• _Stated task_: Work out how many lines hold the string "script". The answer is a single number, nothing more.
— START Provided records —
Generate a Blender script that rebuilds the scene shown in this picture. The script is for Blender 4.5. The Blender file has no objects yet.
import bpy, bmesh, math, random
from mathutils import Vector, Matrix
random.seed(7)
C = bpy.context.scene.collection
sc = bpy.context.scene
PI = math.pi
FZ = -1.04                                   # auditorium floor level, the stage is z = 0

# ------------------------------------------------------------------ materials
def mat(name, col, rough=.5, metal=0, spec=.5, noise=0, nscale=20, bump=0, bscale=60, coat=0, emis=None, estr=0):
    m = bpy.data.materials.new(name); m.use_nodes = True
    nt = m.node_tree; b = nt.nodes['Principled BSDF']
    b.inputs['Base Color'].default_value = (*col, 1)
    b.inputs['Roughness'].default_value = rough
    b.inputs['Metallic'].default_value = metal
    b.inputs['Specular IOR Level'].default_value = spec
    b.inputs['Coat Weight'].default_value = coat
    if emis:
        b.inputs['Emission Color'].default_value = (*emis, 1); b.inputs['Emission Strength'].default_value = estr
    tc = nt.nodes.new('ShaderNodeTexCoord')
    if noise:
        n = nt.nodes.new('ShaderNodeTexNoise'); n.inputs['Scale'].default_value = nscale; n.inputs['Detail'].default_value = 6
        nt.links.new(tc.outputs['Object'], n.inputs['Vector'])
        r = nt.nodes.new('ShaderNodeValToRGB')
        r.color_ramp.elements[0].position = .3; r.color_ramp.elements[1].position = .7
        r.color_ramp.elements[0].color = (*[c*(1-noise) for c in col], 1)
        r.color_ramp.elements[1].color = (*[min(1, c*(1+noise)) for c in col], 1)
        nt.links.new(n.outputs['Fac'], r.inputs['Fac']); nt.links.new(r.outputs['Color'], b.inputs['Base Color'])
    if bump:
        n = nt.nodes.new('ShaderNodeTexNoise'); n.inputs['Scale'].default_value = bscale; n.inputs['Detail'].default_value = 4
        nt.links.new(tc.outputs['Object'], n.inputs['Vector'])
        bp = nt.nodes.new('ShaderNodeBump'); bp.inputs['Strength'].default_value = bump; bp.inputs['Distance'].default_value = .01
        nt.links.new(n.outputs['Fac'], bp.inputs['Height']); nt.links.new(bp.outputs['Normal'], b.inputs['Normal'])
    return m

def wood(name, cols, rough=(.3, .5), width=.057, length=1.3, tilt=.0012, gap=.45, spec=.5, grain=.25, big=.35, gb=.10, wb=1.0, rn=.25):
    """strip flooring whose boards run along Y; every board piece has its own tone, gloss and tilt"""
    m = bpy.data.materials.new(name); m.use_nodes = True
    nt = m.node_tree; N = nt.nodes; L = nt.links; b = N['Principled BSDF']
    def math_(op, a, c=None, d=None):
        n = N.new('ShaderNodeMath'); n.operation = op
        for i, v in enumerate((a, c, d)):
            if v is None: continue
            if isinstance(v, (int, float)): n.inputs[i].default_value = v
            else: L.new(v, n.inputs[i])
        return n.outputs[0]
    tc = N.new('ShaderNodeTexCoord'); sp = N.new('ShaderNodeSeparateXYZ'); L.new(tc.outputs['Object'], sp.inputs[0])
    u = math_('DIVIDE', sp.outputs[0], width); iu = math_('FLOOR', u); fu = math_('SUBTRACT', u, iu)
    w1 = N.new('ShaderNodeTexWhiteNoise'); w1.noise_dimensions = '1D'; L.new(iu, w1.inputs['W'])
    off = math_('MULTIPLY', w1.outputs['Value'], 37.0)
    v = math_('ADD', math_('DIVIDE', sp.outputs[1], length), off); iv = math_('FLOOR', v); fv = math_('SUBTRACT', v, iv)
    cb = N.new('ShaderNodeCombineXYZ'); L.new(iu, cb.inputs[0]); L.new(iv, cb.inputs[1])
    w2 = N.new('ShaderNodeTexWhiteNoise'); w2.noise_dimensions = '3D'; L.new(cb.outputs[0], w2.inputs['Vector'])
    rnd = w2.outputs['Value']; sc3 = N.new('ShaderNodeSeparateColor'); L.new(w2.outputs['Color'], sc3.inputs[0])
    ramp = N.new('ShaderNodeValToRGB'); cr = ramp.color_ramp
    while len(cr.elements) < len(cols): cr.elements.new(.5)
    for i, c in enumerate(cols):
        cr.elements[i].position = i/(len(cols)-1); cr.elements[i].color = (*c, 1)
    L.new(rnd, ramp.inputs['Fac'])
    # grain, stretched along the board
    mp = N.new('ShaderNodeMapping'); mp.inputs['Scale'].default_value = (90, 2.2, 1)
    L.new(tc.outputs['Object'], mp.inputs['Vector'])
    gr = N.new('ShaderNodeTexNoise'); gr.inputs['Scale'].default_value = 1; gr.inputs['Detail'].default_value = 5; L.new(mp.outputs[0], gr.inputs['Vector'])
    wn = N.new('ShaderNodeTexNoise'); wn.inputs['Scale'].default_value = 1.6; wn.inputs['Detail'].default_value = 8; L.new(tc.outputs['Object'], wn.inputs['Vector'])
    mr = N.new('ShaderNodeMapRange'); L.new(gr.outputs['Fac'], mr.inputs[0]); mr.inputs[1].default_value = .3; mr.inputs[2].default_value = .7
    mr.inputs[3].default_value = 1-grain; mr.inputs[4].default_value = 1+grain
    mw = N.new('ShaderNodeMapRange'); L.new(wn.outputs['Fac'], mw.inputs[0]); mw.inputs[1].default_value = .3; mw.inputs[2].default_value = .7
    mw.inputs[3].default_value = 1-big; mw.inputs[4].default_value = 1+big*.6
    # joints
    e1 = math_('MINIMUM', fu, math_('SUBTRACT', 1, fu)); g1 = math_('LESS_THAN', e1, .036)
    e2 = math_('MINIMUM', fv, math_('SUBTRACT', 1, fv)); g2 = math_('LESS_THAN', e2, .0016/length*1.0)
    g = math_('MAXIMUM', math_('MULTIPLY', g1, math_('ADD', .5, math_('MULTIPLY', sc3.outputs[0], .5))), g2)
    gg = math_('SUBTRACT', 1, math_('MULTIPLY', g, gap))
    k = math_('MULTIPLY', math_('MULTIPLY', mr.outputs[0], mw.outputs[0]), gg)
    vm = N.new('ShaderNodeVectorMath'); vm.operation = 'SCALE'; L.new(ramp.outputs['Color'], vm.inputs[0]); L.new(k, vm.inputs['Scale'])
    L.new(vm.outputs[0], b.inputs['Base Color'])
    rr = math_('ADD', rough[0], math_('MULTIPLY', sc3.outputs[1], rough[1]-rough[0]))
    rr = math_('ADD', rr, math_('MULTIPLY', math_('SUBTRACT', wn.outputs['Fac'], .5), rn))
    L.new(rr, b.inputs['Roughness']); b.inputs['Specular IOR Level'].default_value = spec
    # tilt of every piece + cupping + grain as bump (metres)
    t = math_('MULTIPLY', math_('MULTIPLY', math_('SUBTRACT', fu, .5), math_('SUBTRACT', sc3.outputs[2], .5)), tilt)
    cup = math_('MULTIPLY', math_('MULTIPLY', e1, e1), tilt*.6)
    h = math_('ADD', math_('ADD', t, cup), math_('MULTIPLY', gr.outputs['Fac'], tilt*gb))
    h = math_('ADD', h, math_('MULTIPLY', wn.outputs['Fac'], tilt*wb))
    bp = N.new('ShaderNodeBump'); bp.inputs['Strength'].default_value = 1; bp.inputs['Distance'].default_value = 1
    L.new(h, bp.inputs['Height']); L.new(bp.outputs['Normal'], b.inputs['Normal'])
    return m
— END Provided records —
— START Provided records —
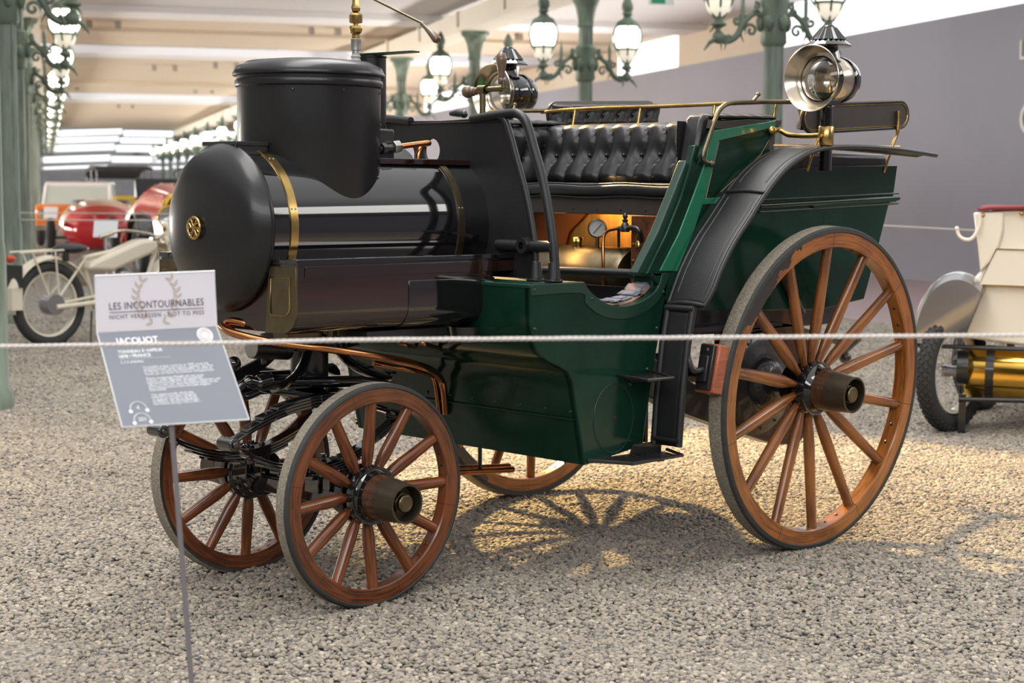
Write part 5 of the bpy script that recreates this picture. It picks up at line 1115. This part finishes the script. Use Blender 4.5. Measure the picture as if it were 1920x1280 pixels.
— END Provided records —
— START Provided records —
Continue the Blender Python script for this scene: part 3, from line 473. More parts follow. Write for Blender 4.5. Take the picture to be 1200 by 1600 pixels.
— END Provided records —
• _Response_: 3